Germany over the last 20 years has developed an excellent resource for teachers on the Nazi period. Do textbooks get more accurate with the passage of time?
Yes, time does help. It is much harder to have accurate textbooks for countries still at war. The latest Palestinian texts developed by the Palestinian National Authority don’t deal with the present dimension of the Israeli-Palestinian conflict at all. In contrast, Israel has an open private textbook market. Different versions are now available, but none that acknowledge Palestinian culture or history.
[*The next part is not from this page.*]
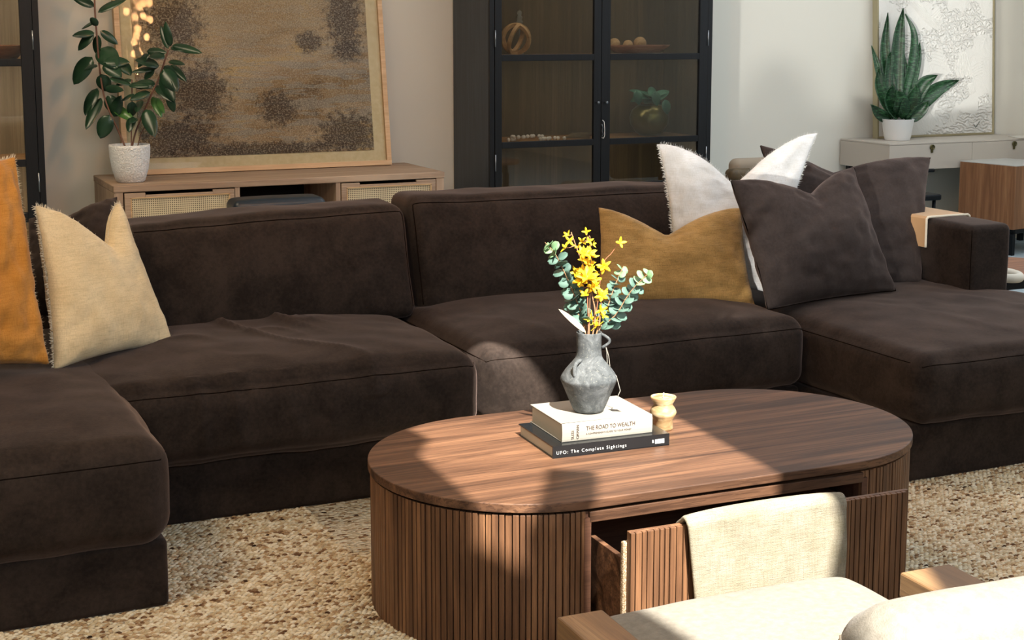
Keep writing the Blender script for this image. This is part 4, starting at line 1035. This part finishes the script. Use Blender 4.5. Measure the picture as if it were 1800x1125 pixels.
# ================================================================== DESK AREA
dx0, dx1, dy0, dy1, dz = 6.59, 7.93, 8.0, 8.545, .76
desk = thing('writing_desk', (7.2, 8.3, 0), 'greige lacquered desk with brass drawer pulls under the white painting', 'desk')
MB().box(dx0, dx1, dy0, dy1, dz - .012, dz).build('tabletop', M['desk'], desk, bevel=.002)
MB().box(dx0 + .001, dx1 - .001, dy0 + .012, dy1, dz - .19, dz - .0125).build('body', M['desk'], desk, bevel=.002)
for k, (a, b, px_) in enumerate(((dx0 + .002, 7.329, 1639), (7.332, dx1 - .002, 1783))):
    d = MB().box(a, b, dy0, dy0 + .014, dz - .19, dz - .014).build('drawer', M['desk'], desk, bevel=.0015)
    hx = Y(px_, 250, dy0).x; q = MB(); q.box(hx - .012, hx + .006, dy0 - .006, dy0, dz - .075, dz - .018)
    q.tube([(hx - .004 + .018 * math.cos(t), dy0 - .008, dz - .036 + .015 * math.sin(t)) for t in [2 * PI * i / 16 for i in range(17)]], .005, 8)
    q.build('handle', M['brass'], d, bevel=.001)
for a in (dx0 + .03, dx1 - .07):
    for yy in (dy0 + .04, dy1 - .07): MB().box(a, a + .035, yy, yy + .035, 0, dz - .19).build('leg', M['black_metal'], desk)
wp = thing('white_relief_painting', (7.3, 8.45, dz), 'white textured relief painting in a thin champagne frame on the desk', 'painting')
xw0, xw1 = Z(1540, 244, dz).x, Z(1735, 235, dz).x
TW_ = Matrix.Translation(Vector((xw0, 8.40, dz + .001))) @ Matrix.Rotation(-.055, 4, 'X'); ww = xw1 - xw0; hw = 1.35
m = MB()
for a in ((0, ww, 0, .016), (0, ww, hw - .016, hw), (0, .014, .016, hw - .016), (ww - .014, ww, .016, hw - .016)): m.box(a[0], a[1], -.004, .05, a[2], a[3], TW_)
m.build('frame', M['champagne'], wp, bevel=.001)
MB().box(.014, ww - .014, .006, .03, .016, hw - .016, TW_).build('canvas', M['impasto'], wp)
sg = MB(); sp_ = Y(1716, 221, 8.405); sg.tube([sp_ + Vector((-.025, -.002, .012)), sp_ + Vector((-.008, -.002, -.012)), sp_ + Vector((.03, -.002, .03))], .0022, 5); sg.build('signature', M['ink_dark'], wp)
# relief strokes, raised paint
rel = MB(); rnd = random.Random(17)
def stroke(pts, r):
    P = [Y(x, y, 8.41 + .055 * max(0, (Y(x, y, 8.4).z - dz))) - Vector((0, .004, 0)) for x, y in pts]; rel.tube(bez(P, 6), r, 6)
for i in range(9):
    a = i * 3.4; stroke([(1590 + a * 1.1, 0 + i), (1606 + a, 14 + i * 1.5), (1622 + a * .9, 34 + i * 1.2), (1640 + a * .4, 50 + i)], .0022)
for i in range(7): stroke([(1668 + i * 4.2, 118 + i), (1666 + i * 4, 70 - i), (1672 + i * 4, 42 + abs(3 - i) * 2), (1680 + i * 3.4, 38 + abs(3 - i) * 3)], .0026)
for i in range(7): stroke([(1672 + i * 4, 90), (1684 + i * 4, 128), (1700 + i * 2.4, 168 - i)], .002)
for i in range(6): stroke([(1622 + i * 2, 90 + i * 5), (1640, 84 + i * 5.5), (1662, 92 + i * 6), (1650 + i * 2, 112 + i * 3)], .002)
for i in range(7): stroke([(1628 + i * 6, 186), (1636 + i * 6, 200), (1646 + i * 5, 214)], .002)
for i in range(5): stroke([(1636 + i * 3, 28 + i * 3), (1652, 14 + i * 4), (1664 - i * 2, 26 + i), (1650, 36 + i * 2), (1638, 30 + i * 3)], .0026)
for i in range(5): stroke([(1706, 118 + i * 5), (1716, 112 + i * 5), (1726, 108 + i * 5)], .002)
rel.build('raised_paint', M['impasto'], wp, smooth=True)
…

K.N.Panikkar*: recasting the past in india

Since coming to power three years ago, India’s ruling Bharatiya Janata Party (BJP) has actively sought to impose a new history curriculum. This attempt has nothing to do with new trends or methodology within the discipline. By restructuring educational institutions, rewriting curricula and textbooks, and making major personnel changes, the government is attempting to recast the past by giving it a strongly Hindu religious orientation.
The right-wing party now controls the Ministry of Human Resource Development (which includes Education) and the National Council for Educational Research and Training (NCERT) which produces most school texts. These, along with other public institutions like the Indian Council for Historical Research, are rapidly losing their academic freedom, as renowned historians are replaced by bureaucrats and academics willing to toe the political line.
The current rewriting of Indian history is part of a larger long-term political plan aimed at reordering the secular character that has informed the educational and cultural policies of the country since its independence. The BJP seeks to redefine the character of the nation as Hindu, and to lend legitimacy to the politics of cultural nationalism. To inculcate a sense of national pride, Indian history is seen through stereotypes rooted in religious identity. No aspect of history has been spared, be it social tensions, political battles or cultural differences. The achievements of ancient Indian civilization are identified only with Hinduism and are grossly exaggerated. The BJP would have us believe that humankind and all scientific discovery, from bronze-casting to printing and aeronautics, originated in northern India, the original home of the Aryans.
The period of the Rig Veda (a religious treatise) has been pushed back to 5000 B.C. against the general scholarly consensus of 1500 B.C. in order to associate the Aryans with the Indus Valley civilization which flourished in Harappa and Mohenjodaro, now in Pakistan.
These distortions are not limited to the past. The more recent history of the national movement has been altered to glorify leaders of staunch Hindu organizations, even if they were collaborators of colonial rule.
The Hindu view attempts to exclude all those who migrated to India and their descendants as foreigners or the enemy. In reality, India’s demography reflects the coming together of a variety of groups–racial, linguistic and ethnic–during the course of the last two millennia and raises the question of who the “outsider” really is.
Fortunately, there is a strong resistance from academics and historians against this trend. They are doing all they can to fight the gradual introduction of new textbooks and to uphold the country’s long tradition of “scientific” history.
Ed. note: The government has defended its recently introduced National Curricular Framework for School Education which suggests that textbooks be revised. Denying that “any religious bias” had been introduced into history textbooks, the Human Resources Development minister, Murli Manohar Joshi, insisted that his government was “merely following the changes recommended by the NCERT...We have prepared the frame in the most democratic manner,” he said.

* Former professor at Jawaharlal Nehru University in New Delhi. One of several eminent historians whose two-volume treatise on Modern Indian history, “Towards Freedom”, was summarily withdrawn by the Indian Council of Historical Research.